◆ **Your instructions**:
Extract exactly the run of lines starting at the line that holds "c2=(.11, .075, .05), detail=9, bscale=1.2)" and ending at the line that holds "0, .6, .004, .0, detail=10)", both included.

◆ **Provided data**:
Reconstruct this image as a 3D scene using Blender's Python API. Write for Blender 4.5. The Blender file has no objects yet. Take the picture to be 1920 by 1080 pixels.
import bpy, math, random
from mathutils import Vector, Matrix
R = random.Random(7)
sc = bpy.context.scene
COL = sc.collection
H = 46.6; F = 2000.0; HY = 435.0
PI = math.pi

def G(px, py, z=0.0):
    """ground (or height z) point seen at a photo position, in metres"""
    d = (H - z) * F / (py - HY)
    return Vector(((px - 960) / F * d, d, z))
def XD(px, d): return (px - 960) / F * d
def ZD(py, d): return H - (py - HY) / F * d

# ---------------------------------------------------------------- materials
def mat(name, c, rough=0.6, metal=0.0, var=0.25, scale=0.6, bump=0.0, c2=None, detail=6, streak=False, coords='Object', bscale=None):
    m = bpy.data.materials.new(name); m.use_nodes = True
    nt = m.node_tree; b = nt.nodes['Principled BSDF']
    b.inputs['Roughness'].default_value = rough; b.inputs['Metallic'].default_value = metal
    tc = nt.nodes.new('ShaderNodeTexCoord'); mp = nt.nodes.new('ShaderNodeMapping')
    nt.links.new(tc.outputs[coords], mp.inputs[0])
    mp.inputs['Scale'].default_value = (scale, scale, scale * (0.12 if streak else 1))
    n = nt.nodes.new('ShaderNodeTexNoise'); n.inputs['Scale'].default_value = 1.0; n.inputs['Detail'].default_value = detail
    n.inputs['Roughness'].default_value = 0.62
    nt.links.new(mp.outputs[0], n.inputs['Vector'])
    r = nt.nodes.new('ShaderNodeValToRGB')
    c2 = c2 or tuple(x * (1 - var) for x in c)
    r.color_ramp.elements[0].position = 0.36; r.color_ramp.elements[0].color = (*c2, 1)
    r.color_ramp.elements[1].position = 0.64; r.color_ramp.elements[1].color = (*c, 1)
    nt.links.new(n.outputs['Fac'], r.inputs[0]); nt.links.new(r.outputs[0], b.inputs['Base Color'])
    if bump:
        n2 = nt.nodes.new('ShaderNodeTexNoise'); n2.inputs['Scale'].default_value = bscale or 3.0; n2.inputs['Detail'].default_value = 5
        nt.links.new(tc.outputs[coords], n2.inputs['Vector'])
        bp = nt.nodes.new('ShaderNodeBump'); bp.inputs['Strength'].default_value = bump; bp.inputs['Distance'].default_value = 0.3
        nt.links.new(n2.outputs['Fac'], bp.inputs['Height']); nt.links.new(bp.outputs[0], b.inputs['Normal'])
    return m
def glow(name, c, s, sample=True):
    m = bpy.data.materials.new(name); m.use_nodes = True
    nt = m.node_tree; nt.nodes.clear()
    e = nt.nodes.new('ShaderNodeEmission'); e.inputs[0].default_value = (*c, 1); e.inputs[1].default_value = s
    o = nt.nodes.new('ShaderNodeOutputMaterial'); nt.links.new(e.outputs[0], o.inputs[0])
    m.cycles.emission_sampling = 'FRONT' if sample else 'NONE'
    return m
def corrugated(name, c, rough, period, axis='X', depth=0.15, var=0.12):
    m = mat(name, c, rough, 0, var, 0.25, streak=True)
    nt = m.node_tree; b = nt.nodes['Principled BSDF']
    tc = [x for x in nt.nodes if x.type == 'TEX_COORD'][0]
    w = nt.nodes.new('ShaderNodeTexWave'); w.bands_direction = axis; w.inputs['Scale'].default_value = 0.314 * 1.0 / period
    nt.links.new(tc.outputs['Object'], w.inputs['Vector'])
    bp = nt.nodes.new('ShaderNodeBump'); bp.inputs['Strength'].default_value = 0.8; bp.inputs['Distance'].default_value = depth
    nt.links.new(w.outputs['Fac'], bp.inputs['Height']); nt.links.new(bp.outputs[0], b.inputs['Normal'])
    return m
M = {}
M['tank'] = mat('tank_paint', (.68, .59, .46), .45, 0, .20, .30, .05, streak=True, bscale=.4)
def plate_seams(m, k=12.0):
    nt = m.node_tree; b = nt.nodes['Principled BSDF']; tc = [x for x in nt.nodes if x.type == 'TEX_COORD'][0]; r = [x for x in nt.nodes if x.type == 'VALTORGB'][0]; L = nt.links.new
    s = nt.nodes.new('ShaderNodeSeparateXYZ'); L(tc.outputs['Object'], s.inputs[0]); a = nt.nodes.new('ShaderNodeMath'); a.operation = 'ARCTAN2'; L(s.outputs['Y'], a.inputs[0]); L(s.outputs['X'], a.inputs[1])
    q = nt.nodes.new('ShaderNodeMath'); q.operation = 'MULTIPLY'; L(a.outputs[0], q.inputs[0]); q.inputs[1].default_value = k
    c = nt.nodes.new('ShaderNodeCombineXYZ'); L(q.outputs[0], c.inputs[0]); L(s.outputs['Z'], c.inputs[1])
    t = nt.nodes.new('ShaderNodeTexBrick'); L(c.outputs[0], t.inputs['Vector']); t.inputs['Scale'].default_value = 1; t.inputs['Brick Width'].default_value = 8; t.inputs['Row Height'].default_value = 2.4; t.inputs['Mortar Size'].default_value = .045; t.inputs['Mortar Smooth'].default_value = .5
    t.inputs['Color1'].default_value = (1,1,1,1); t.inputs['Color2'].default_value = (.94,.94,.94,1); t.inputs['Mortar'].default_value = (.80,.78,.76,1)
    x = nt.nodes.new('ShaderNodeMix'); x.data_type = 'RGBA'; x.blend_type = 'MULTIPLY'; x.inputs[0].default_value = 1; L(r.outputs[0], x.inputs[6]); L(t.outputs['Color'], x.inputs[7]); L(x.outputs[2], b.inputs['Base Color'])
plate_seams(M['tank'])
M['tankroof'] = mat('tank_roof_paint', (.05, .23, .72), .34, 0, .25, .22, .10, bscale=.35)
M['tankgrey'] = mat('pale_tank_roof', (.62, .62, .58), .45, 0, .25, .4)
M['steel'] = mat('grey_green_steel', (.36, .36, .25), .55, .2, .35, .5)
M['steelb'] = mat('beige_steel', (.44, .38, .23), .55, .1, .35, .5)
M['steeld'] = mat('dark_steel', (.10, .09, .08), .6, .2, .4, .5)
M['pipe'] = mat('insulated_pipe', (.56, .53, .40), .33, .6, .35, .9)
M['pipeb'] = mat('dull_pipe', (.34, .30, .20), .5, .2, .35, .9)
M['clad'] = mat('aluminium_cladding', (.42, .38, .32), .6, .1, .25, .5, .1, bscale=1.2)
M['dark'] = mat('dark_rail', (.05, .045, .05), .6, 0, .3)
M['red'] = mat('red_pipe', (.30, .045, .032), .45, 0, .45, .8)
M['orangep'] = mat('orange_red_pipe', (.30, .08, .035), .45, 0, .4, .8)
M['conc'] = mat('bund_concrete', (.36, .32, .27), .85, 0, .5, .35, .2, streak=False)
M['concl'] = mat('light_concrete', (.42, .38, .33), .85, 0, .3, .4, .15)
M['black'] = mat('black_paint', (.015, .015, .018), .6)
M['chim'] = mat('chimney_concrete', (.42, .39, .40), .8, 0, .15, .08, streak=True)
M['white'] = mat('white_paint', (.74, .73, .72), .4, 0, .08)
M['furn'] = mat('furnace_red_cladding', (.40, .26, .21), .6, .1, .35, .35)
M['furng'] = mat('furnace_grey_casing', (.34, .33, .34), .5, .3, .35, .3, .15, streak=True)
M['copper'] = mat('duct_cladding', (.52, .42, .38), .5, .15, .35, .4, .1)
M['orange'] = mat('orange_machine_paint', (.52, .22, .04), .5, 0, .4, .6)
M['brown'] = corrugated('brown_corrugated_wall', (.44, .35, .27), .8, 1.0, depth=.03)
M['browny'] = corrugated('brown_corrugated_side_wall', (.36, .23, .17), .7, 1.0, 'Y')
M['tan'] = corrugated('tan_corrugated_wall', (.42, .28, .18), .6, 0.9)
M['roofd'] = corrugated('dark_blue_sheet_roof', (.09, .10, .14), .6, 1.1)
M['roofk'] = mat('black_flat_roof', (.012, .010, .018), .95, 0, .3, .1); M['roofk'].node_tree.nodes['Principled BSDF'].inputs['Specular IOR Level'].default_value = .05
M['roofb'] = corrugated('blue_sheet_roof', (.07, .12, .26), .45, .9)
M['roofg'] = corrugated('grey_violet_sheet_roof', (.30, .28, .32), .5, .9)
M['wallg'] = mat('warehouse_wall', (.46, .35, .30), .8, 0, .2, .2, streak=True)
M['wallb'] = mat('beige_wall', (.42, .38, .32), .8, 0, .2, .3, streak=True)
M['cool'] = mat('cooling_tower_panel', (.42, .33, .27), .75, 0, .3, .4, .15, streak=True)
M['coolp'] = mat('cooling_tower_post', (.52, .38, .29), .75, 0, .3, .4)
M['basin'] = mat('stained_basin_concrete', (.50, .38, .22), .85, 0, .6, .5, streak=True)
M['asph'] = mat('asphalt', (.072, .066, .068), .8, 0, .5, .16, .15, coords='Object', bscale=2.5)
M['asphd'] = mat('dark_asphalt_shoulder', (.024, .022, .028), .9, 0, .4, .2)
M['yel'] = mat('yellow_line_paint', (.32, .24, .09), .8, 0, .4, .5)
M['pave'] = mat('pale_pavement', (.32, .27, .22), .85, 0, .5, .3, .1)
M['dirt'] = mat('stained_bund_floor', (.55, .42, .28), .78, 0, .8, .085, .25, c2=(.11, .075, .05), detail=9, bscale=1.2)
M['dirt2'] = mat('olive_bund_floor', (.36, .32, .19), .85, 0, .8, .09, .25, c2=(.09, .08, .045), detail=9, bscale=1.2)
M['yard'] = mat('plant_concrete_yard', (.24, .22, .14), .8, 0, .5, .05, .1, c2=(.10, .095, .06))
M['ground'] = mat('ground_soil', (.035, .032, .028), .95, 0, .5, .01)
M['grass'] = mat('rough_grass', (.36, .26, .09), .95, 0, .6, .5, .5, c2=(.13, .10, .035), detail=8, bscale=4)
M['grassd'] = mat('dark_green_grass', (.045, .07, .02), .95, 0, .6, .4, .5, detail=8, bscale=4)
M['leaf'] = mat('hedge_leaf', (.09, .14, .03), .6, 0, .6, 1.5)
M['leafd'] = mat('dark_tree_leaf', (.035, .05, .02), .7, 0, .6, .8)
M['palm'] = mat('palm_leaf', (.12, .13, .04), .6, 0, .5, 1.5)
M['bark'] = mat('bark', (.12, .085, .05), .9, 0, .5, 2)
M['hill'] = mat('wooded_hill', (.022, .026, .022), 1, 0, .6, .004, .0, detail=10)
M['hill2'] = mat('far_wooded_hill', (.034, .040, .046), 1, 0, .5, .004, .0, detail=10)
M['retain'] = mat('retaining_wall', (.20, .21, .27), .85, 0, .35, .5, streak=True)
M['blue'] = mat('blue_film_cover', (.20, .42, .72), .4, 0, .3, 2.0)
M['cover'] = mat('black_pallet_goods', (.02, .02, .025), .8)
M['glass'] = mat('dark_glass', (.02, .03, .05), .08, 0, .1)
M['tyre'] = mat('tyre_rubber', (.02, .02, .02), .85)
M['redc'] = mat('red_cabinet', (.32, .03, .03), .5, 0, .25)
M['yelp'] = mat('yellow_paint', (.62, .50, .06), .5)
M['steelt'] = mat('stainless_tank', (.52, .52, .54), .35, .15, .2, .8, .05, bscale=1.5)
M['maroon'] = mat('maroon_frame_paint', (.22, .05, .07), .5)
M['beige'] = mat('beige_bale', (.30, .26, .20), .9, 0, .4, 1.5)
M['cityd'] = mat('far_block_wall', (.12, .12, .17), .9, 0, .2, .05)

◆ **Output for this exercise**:
M['dirt'] = mat('stained_bund_floor', (.55, .42, .28), .78, 0, .8, .085, .25, c2=(.11, .075, .05), detail=9, bscale=1.2)
M['dirt2'] = mat('olive_bund_floor', (.36, .32, .19), .85, 0, .8, .09, .25, c2=(.09, .08, .045), detail=9, bscale=1.2)
M['yard'] = mat('plant_concrete_yard', (.24, .22, .14), .8, 0, .5, .05, .1, c2=(.10, .095, .06))
M['ground'] = mat('ground_soil', (.035, .032, .028), .95, 0, .5, .01)
M['grass'] = mat('rough_grass', (.36, .26, .09), .95, 0, .6, .5, .5, c2=(.13, .10, .035), detail=8, bscale=4)
M['grassd'] = mat('dark_green_grass', (.045, .07, .02), .95, 0, .6, .4, .5, detail=8, bscale=4)
M['leaf'] = mat('hedge_leaf', (.09, .14, .03), .6, 0, .6, 1.5)
M['leafd'] = mat('dark_tree_leaf', (.035, .05, .02), .7, 0, .6, .8)
M['palm'] = mat('palm_leaf', (.12, .13, .04), .6, 0, .5, 1.5)
M['bark'] = mat('bark', (.12, .085, .05), .9, 0, .5, 2)
M['hill'] = mat('wooded_hill', (.022, .026, .022), 1, 0, .6, .004, .0, detail=10)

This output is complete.